Emphasis comes in many forms – adding weight to a line so it’s thicker than others, using a colour that stands out or simply pointing to a bar with an arrow. 

Isolation usually involves reducing the emphasis on everything else. You could make all other lines or bars in your chart grey, or remove some data completely from view. You can group information so there are fewer unique types of data on the page. 

This simple approach will draw people’s eyes to the right place and help them get to understanding quickly.

Grey is your friend

Once you know which data demands emphasis and isolation, aggressively downplay the other data. 

Often that secondary data is important for context but not worth drawing eyes to. Just as a well-composed photograph contains foreground and background information, so should your chart. The background becomes part of the view, and is necessary for the composition, but it’s not where we focus.

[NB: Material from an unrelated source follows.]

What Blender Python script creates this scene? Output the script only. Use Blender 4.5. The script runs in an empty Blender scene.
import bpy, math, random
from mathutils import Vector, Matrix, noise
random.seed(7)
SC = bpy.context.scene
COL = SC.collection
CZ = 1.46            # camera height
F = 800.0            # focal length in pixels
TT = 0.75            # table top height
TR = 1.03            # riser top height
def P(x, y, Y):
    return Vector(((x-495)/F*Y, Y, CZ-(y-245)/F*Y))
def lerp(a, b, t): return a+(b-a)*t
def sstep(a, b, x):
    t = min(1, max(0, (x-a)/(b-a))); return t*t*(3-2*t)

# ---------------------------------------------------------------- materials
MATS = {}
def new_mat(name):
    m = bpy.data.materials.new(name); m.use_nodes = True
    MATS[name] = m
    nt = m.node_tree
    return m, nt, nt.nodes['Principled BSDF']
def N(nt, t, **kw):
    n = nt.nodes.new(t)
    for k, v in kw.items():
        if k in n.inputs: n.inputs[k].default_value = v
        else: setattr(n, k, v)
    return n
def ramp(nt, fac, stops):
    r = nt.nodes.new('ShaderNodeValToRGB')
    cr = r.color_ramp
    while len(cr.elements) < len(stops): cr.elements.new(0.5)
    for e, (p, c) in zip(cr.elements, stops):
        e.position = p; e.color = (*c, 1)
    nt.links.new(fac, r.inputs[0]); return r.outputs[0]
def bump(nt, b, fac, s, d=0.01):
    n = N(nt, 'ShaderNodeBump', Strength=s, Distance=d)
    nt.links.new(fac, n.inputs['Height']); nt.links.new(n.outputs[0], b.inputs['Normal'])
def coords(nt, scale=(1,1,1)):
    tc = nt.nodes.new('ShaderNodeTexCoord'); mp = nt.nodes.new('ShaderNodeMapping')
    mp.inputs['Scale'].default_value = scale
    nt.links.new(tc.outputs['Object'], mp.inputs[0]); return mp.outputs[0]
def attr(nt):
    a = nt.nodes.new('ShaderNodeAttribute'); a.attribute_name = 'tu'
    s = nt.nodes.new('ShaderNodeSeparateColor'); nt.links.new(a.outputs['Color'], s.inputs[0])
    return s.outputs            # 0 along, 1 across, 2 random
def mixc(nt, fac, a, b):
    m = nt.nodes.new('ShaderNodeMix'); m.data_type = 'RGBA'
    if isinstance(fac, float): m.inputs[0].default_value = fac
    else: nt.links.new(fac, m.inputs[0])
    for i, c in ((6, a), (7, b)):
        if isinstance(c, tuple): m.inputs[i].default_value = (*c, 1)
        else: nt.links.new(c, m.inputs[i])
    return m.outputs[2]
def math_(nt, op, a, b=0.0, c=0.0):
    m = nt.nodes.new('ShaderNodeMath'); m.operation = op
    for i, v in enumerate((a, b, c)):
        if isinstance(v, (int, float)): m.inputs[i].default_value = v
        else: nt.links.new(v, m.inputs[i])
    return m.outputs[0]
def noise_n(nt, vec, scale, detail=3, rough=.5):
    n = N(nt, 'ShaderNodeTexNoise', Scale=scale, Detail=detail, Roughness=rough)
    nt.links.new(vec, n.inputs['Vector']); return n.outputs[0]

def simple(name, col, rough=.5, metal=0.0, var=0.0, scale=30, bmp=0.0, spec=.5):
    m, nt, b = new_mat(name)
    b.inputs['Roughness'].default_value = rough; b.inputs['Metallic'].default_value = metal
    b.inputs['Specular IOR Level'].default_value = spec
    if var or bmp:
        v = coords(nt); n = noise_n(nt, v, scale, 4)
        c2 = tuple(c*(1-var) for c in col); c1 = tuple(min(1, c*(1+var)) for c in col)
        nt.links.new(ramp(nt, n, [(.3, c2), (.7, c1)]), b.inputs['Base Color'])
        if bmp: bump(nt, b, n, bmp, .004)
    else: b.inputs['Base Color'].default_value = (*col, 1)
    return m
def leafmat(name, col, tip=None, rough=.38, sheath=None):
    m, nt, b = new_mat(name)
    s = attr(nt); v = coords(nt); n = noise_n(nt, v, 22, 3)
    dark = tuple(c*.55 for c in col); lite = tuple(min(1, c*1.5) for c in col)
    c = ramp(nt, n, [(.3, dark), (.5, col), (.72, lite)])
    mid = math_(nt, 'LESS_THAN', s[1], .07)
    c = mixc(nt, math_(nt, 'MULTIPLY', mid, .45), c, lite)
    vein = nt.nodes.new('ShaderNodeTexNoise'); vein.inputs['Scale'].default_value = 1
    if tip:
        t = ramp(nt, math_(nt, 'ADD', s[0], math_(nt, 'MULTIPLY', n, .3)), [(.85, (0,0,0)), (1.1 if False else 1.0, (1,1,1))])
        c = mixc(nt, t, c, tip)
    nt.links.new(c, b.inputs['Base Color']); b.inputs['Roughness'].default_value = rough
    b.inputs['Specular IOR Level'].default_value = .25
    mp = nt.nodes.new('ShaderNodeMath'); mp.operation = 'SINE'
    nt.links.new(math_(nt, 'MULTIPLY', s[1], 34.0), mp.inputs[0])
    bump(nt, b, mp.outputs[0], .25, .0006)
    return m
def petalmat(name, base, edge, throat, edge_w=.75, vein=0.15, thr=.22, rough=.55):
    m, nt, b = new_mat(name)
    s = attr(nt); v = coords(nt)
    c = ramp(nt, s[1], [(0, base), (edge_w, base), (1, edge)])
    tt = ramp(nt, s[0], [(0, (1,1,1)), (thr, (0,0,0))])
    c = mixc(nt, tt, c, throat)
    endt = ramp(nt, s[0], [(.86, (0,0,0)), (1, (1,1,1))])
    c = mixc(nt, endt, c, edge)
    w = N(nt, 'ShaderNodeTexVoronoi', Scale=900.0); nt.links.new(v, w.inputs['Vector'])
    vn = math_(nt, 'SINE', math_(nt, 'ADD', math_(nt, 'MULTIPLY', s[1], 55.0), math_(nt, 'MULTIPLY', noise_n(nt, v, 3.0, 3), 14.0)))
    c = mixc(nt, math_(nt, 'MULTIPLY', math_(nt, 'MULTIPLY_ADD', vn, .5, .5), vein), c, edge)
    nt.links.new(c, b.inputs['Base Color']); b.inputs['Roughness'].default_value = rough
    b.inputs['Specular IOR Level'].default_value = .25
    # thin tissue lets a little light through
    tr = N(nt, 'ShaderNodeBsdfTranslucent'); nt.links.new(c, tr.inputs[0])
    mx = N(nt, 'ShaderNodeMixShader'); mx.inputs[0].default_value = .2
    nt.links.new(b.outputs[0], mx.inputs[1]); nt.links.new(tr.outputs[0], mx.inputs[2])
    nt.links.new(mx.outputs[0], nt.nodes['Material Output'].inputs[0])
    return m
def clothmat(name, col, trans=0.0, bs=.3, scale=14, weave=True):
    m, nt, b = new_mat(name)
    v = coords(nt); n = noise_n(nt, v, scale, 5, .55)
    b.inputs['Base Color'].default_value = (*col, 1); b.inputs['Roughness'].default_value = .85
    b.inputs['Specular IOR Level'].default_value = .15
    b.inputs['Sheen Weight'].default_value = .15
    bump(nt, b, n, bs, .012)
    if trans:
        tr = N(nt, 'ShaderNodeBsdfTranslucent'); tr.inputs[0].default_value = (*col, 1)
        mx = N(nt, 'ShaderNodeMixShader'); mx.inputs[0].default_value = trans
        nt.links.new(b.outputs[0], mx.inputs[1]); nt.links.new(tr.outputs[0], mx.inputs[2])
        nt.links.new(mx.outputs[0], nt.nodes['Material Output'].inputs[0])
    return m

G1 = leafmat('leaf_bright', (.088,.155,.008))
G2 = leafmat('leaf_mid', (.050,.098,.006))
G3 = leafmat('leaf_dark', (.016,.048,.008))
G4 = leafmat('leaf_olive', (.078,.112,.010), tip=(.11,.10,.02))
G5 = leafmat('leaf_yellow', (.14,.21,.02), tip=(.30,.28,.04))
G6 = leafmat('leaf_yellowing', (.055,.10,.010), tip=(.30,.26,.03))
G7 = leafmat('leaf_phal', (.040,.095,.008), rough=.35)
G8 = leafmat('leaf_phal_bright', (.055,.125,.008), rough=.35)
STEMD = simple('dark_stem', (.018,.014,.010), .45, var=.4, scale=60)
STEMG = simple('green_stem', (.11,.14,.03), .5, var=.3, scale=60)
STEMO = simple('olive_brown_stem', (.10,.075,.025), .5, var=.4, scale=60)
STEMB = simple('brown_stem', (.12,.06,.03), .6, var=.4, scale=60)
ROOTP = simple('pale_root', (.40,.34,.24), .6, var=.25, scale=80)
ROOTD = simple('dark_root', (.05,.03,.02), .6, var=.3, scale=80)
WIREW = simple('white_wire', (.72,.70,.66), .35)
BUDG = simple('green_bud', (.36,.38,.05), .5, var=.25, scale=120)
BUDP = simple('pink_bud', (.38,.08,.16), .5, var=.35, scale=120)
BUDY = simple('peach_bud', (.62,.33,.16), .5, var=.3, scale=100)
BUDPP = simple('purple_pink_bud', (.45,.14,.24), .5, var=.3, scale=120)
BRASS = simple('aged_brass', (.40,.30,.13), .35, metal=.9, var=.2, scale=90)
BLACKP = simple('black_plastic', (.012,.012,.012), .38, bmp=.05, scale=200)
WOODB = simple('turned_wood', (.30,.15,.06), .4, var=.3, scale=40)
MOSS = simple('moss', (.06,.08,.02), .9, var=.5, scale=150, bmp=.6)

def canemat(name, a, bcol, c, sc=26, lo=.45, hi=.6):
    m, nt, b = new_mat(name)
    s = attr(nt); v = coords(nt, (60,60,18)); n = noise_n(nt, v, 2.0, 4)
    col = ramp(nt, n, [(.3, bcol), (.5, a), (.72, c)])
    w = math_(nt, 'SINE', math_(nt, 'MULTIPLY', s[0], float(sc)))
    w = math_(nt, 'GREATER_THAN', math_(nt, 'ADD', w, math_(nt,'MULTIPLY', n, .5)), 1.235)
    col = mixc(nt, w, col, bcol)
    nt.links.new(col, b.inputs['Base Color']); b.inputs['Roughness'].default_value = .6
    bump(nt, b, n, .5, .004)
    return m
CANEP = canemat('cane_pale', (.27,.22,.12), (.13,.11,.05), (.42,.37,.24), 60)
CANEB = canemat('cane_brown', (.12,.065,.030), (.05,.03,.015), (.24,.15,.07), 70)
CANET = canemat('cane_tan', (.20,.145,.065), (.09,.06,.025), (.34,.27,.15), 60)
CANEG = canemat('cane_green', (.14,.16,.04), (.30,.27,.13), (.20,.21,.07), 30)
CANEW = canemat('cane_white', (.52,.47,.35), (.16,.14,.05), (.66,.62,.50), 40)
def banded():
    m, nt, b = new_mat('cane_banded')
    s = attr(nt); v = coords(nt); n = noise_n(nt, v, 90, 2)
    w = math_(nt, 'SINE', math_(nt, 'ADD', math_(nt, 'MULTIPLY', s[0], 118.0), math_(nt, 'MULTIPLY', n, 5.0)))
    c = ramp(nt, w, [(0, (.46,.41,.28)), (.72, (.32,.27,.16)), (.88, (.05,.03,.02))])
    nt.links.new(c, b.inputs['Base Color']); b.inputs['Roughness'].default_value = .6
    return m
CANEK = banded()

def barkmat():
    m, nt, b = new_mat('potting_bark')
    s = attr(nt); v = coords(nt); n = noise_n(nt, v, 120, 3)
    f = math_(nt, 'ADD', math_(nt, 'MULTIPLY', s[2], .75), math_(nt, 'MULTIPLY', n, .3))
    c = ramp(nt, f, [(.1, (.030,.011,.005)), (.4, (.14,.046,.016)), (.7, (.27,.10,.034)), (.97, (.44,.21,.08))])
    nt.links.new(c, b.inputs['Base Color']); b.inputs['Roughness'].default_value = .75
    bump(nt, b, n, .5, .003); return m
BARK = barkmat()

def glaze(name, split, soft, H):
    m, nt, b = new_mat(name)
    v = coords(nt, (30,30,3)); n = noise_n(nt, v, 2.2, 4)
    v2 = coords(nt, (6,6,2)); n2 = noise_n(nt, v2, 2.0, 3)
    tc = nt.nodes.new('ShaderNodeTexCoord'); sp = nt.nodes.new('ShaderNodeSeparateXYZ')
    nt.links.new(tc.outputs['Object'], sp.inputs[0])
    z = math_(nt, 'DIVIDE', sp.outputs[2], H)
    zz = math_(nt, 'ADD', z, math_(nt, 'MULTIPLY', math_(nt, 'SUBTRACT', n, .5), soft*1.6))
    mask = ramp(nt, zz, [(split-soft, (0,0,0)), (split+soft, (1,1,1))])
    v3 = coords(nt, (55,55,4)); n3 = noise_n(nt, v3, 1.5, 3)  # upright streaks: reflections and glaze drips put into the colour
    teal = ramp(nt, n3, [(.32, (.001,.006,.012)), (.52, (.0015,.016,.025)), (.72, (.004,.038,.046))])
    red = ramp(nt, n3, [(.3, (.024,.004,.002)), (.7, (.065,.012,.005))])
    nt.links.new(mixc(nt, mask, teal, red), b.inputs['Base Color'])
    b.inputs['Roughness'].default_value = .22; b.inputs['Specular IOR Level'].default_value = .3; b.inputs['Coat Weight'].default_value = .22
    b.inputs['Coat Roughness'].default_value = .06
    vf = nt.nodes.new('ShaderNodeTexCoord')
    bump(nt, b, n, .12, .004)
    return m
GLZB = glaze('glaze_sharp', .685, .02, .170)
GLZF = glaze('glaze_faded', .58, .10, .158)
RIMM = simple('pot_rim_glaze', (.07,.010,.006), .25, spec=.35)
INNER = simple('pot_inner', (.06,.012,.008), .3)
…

The surest way to set that background is to use grey, other less dominant colours or reduced saturations of colours. Whether it’s dots on a scatter plot, lines on trend chart or even grid lines and tick marks on the axes, setting these to a neutral, unobtrusive grey will help that main idea pop, just as it does with Figure 2, a chart that is supposed to highlight the growing problem of student debt. 

Look at both versions and think about which conveys that idea more directly. One simple alteration completely changes the immediacy of the idea.

 

Create reference points

A well-executed chart that clearly conveys an idea found in the data still may leave an audience wanting because the data is the jumping off point for them, not the final point. They may ask, “but is that normal?” or “where do we stand compared to the competition” or “at what point should I worry?”

You can improve your charts by anticipating these kinds of questions and then providing visual reference points that direct the audience to what the answers. Reference points could be anything from an average rating mark to a line that shows the median family income to an idealised curve that shows what you hope growth looks like. Plotted data about competitors, public data about trends, or bounded boxes that show “normal” or “dangerous” ranges also can help an audience get more insight from your data.

We often miss this because reference points typically aren’t found in our spreadsheets. They need to be calculated (means and medians) or culled from other sources (publicly available data). Sometimes they’re our subjective emphasis, for example a line that shows “this is the point at which we should start worrying”.

Figure 3 is an example in which the chart maker has both emphasized and isolated one group and then added a reference point to bring home the point.

Show less

Of all the pieces of advice I proffer about making good charts, the one that most unnerves folks is when I tell them to show less. Simplify. Reduce the number of things you present to the absolute minimum.

I believe people are reluctant to simplify charts for a few reasons. For one, a busy chart means a busy worker. “Look at all my data and all the work I’m doing,” the chart seems to say, whereas a simple chart looks, well, simple. 

Also, if someone isn’t sure what their main idea is, they may resort to putting in all the ideas in the hope that one emerges for the audience. 

Finally, it turns out that simplicity is hard. The more we know about the data the more we think is important to include.

Having said all that, simplicity is worth the effort. Especially in presentations where you have just a few hundred milliseconds to capture someone’s attention. Present them with a chart in which they can’t see a main idea, or even where to start looking, and you’ll lose them.

Look for redundancy and remove it. Does the subtitle say the same thing as a caption? Does the title repeat the axis labels? Try to say everything you need to only once. 

Group data so there are fewer total marks. As with the scatter plot above, if the West Coast sales team is the one that matters, make all the others the same group, “everyone else”. Often we have many separate categories of data only because our spreadsheets do, when there are easy ways to reduce the number of variables. 

Try to eliminate as many structural marks as possible. Do you need grid lines? Tick marks? How many axis labels are just enough to get your point across. Do you need to label bars with their numeric values?

Be ruthless. I often turn it into a game – how much can I remove and still get people to see my main idea? It’s always surprising just how far you can go, as with Figure 4.

The competitive imperative

Data visualisation was once a nice-to-have skill for some design-minded managers who thought it might set them apart, or who just liked the challenge. Today, I argue, it has become a requisite skill, the only means we have to deal with the influx of data that runs our businesses.

If your business doesn’t invest in improving its dataviz skills, be sure that competitors are spotting risks and opportunities you don’t see. 

Don’t fumble through presentations, spending more time explaining what your charts mean than you do talking about the ideas in them. 

Improving data presentation skills is an investment worth making. And you’re here, so you’ve already started.